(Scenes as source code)
□ □ □ □ □

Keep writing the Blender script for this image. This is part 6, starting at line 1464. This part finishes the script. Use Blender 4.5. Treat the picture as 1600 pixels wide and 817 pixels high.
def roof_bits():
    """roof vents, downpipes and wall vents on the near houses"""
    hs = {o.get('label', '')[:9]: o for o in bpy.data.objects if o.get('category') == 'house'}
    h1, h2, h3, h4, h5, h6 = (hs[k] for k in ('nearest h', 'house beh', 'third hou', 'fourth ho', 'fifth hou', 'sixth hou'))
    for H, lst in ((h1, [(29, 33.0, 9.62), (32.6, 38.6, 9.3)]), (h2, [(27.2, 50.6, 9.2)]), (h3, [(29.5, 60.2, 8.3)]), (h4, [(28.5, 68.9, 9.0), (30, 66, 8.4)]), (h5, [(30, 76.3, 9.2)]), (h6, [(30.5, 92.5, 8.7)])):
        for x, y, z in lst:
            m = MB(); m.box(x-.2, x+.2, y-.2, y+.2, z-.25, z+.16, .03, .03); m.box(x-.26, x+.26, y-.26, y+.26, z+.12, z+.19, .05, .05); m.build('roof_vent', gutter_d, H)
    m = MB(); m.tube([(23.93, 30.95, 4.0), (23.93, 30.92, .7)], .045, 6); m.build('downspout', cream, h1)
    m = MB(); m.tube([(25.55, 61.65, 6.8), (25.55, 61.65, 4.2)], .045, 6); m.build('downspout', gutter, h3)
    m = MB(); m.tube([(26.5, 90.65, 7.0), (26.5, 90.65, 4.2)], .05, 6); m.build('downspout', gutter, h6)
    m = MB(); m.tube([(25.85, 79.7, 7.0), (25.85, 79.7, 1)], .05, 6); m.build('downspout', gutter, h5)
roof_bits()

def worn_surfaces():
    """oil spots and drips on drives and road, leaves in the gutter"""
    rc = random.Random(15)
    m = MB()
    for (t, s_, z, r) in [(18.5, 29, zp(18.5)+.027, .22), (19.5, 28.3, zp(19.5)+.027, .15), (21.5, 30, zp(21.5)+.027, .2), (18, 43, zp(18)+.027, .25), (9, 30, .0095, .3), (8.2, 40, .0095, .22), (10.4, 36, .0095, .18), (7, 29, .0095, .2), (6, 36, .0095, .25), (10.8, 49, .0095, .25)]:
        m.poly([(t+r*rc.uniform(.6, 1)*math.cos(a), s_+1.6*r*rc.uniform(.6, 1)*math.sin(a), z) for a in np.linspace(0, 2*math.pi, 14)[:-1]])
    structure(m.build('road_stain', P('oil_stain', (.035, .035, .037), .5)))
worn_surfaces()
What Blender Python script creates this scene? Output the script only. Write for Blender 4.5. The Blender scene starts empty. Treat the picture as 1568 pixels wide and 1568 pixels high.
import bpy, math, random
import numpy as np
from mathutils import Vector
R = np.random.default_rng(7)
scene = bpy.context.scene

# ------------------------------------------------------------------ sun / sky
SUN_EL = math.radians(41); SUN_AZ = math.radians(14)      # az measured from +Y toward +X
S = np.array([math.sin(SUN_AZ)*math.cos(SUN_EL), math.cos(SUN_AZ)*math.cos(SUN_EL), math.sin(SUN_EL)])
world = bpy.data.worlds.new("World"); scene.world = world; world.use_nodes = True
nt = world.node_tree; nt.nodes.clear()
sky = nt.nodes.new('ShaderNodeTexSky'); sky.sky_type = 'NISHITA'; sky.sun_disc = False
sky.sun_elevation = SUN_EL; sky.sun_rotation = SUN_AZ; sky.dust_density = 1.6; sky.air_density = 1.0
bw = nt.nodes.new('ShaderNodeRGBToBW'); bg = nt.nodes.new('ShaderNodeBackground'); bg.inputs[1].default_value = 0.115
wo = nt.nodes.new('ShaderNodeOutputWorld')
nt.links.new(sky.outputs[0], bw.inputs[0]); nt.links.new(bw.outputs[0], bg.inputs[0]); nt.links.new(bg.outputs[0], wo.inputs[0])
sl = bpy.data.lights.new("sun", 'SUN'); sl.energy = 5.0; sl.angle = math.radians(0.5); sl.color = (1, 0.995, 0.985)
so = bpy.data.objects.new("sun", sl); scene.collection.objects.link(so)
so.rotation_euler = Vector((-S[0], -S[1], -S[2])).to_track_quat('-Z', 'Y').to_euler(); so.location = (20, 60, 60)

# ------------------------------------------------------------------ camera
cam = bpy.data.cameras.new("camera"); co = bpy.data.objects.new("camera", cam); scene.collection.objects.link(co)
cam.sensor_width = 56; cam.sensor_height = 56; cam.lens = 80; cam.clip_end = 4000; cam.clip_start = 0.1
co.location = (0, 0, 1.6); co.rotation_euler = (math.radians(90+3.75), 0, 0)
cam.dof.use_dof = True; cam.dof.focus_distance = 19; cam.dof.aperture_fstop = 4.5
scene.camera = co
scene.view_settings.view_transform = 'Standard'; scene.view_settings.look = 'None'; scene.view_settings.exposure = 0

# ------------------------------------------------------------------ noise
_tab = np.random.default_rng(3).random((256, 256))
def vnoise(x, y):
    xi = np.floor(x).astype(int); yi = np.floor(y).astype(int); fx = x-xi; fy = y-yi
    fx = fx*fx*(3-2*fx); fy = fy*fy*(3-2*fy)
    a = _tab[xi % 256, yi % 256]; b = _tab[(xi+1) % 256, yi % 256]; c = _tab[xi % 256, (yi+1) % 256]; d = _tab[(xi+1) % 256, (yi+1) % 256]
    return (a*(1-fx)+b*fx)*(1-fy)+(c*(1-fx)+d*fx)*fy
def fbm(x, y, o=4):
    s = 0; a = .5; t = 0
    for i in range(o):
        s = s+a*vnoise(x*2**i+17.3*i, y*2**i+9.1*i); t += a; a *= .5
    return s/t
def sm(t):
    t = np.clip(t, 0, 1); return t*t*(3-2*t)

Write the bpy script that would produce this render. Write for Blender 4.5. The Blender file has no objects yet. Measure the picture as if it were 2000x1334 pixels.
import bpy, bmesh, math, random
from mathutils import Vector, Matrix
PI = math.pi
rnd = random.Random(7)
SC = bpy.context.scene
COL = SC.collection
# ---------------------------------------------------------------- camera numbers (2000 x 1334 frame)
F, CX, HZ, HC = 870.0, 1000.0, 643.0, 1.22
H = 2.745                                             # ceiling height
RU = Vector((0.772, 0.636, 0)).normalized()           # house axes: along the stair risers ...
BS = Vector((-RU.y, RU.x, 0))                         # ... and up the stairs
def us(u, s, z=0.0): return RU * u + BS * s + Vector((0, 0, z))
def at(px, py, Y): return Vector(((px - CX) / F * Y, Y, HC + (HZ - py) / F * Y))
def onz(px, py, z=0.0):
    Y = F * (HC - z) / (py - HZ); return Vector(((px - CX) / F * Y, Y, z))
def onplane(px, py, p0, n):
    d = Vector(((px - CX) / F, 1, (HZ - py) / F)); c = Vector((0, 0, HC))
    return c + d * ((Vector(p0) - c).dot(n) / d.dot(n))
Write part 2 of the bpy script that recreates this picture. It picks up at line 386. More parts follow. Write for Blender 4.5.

□ □ □ □ □

* What is required *
Print all of the entries exactly as they appear.

* Response to this exercise *
Keep writing the Blender script for this image. This is part 6, starting at line 1464. This part finishes the script. Use Blender 4.5. Treat the picture as 1600 pixels wide and 817 pixels high.
def roof_bits():
    """roof vents, downpipes and wall vents on the near houses"""
    hs = {o.get('label', '')[:9]: o for o in bpy.data.objects if o.get('category') == 'house'}
    h1, h2, h3, h4, h5, h6 = (hs[k] for k in ('nearest h', 'house beh', 'third hou', 'fourth ho', 'fifth hou', 'sixth hou'))
    for H, lst in ((h1, [(29, 33.0, 9.62), (32.6, 38.6, 9.3)]), (h2, [(27.2, 50.6, 9.2)]), (h3, [(29.5, 60.2, 8.3)]), (h4, [(28.5, 68.9, 9.0), (30, 66, 8.4)]), (h5, [(30, 76.3, 9.2)]), (h6, [(30.5, 92.5, 8.7)])):
        for x, y, z in lst:
            m = MB(); m.box(x-.2, x+.2, y-.2, y+.2, z-.25, z+.16, .03, .03); m.box(x-.26, x+.26, y-.26, y+.26, z+.12, z+.19, .05, .05); m.build('roof_vent', gutter_d, H)
    m = MB(); m.tube([(23.93, 30.95, 4.0), (23.93, 30.92, .7)], .045, 6); m.build('downspout', cream, h1)
    m = MB(); m.tube([(25.55, 61.65, 6.8), (25.55, 61.65, 4.2)], .045, 6); m.build('downspout', gutter, h3)
    m = MB(); m.tube([(26.5, 90.65, 7.0), (26.5, 90.65, 4.2)], .05, 6); m.build('downspout', gutter, h6)
    m = MB(); m.tube([(25.85, 79.7, 7.0), (25.85, 79.7, 1)], .05, 6); m.build('downspout', gutter, h5)
roof_bits()

def worn_surfaces():
    """oil spots and drips on drives and road, leaves in the gutter"""
    rc = random.Random(15)
    m = MB()
    for (t, s_, z, r) in [(18.5, 29, zp(18.5)+.027, .22), (19.5, 28.3, zp(19.5)+.027, .15), (21.5, 30, zp(21.5)+.027, .2), (18, 43, zp(18)+.027, .25), (9, 30, .0095, .3), (8.2, 40, .0095, .22), (10.4, 36, .0095, .18), (7, 29, .0095, .2), (6, 36, .0095, .25), (10.8, 49, .0095, .25)]:
        m.poly([(t+r*rc.uniform(.6, 1)*math.cos(a), s_+1.6*r*rc.uniform(.6, 1)*math.sin(a), z) for a in np.linspace(0, 2*math.pi, 14)[:-1]])
    structure(m.build('road_stain', P('oil_stain', (.035, .035, .037), .5)))
worn_surfaces()
What Blender Python script creates this scene? Output the script only. Write for Blender 4.5. The Blender scene starts empty. Treat the picture as 1568 pixels wide and 1568 pixels high.
import bpy, math, random
import numpy as np
from mathutils import Vector
R = np.random.default_rng(7)
scene = bpy.context.scene

# ------------------------------------------------------------------ sun / sky
SUN_EL = math.radians(41); SUN_AZ = math.radians(14)      # az measured from +Y toward +X
S = np.array([math.sin(SUN_AZ)*math.cos(SUN_EL), math.cos(SUN_AZ)*math.cos(SUN_EL), math.sin(SUN_EL)])
world = bpy.data.worlds.new("World"); scene.world = world; world.use_nodes = True
nt = world.node_tree; nt.nodes.clear()
sky = nt.nodes.new('ShaderNodeTexSky'); sky.sky_type = 'NISHITA'; sky.sun_disc = False
sky.sun_elevation = SUN_EL; sky.sun_rotation = SUN_AZ; sky.dust_density = 1.6; sky.air_density = 1.0
bw = nt.nodes.new('ShaderNodeRGBToBW'); bg = nt.nodes.new('ShaderNodeBackground'); bg.inputs[1].default_value = 0.115
wo = nt.nodes.new('ShaderNodeOutputWorld')
nt.links.new(sky.outputs[0], bw.inputs[0]); nt.links.new(bw.outputs[0], bg.inputs[0]); nt.links.new(bg.outputs[0], wo.inputs[0])
sl = bpy.data.lights.new("sun", 'SUN'); sl.energy = 5.0; sl.angle = math.radians(0.5); sl.color = (1, 0.995, 0.985)
so = bpy.data.objects.new("sun", sl); scene.collection.objects.link(so)
so.rotation_euler = Vector((-S[0], -S[1], -S[2])).to_track_quat('-Z', 'Y').to_euler(); so.location = (20, 60, 60)

# ------------------------------------------------------------------ camera
cam = bpy.data.cameras.new("camera"); co = bpy.data.objects.new("camera", cam); scene.collection.objects.link(co)
cam.sensor_width = 56; cam.sensor_height = 56; cam.lens = 80; cam.clip_end = 4000; cam.clip_start = 0.1
co.location = (0, 0, 1.6); co.rotation_euler = (math.radians(90+3.75), 0, 0)
cam.dof.use_dof = True; cam.dof.focus_distance = 19; cam.dof.aperture_fstop = 4.5
scene.camera = co
scene.view_settings.view_transform = 'Standard'; scene.view_settings.look = 'None'; scene.view_settings.exposure = 0

# ------------------------------------------------------------------ noise
_tab = np.random.default_rng(3).random((256, 256))
def vnoise(x, y):
    xi = np.floor(x).astype(int); yi = np.floor(y).astype(int); fx = x-xi; fy = y-yi
    fx = fx*fx*(3-2*fx); fy = fy*fy*(3-2*fy)
    a = _tab[xi % 256, yi % 256]; b = _tab[(xi+1) % 256, yi % 256]; c = _tab[xi % 256, (yi+1) % 256]; d = _tab[(xi+1) % 256, (yi+1) % 256]
    return (a*(1-fx)+b*fx)*(1-fy)+(c*(1-fx)+d*fx)*fy
def fbm(x, y, o=4):
    s = 0; a = .5; t = 0
    for i in range(o):
        s = s+a*vnoise(x*2**i+17.3*i, y*2**i+9.1*i); t += a; a *= .5
    return s/t
def sm(t):
    t = np.clip(t, 0, 1); return t*t*(3-2*t)

Write the bpy script that would produce this render. Write for Blender 4.5. The Blender file has no objects yet. Measure the picture as if it were 2000x1334 pixels.
import bpy, bmesh, math, random
from mathutils import Vector, Matrix
PI = math.pi
rnd = random.Random(7)
SC = bpy.context.scene
COL = SC.collection
# ---------------------------------------------------------------- camera numbers (2000 x 1334 frame)
F, CX, HZ, HC = 870.0, 1000.0, 643.0, 1.22
H = 2.745                                             # ceiling height
RU = Vector((0.772, 0.636, 0)).normalized()           # house axes: along the stair risers ...
BS = Vector((-RU.y, RU.x, 0))                         # ... and up the stairs
def us(u, s, z=0.0): return RU * u + BS * s + Vector((0, 0, z))
def at(px, py, Y): return Vector(((px - CX) / F * Y, Y, HC + (HZ - py) / F * Y))
def onz(px, py, z=0.0):
    Y = F * (HC - z) / (py - HZ); return Vector(((px - CX) / F * Y, Y, z))
def onplane(px, py, p0, n):
    d = Vector(((px - CX) / F, 1, (HZ - py) / F)); c = Vector((0, 0, HC))
    return c + d * ((Vector(p0) - c).dot(n) / d.dot(n))
Write part 2 of the bpy script that recreates this picture. It picks up at line 386. More parts follow. Write for Blender 4.5.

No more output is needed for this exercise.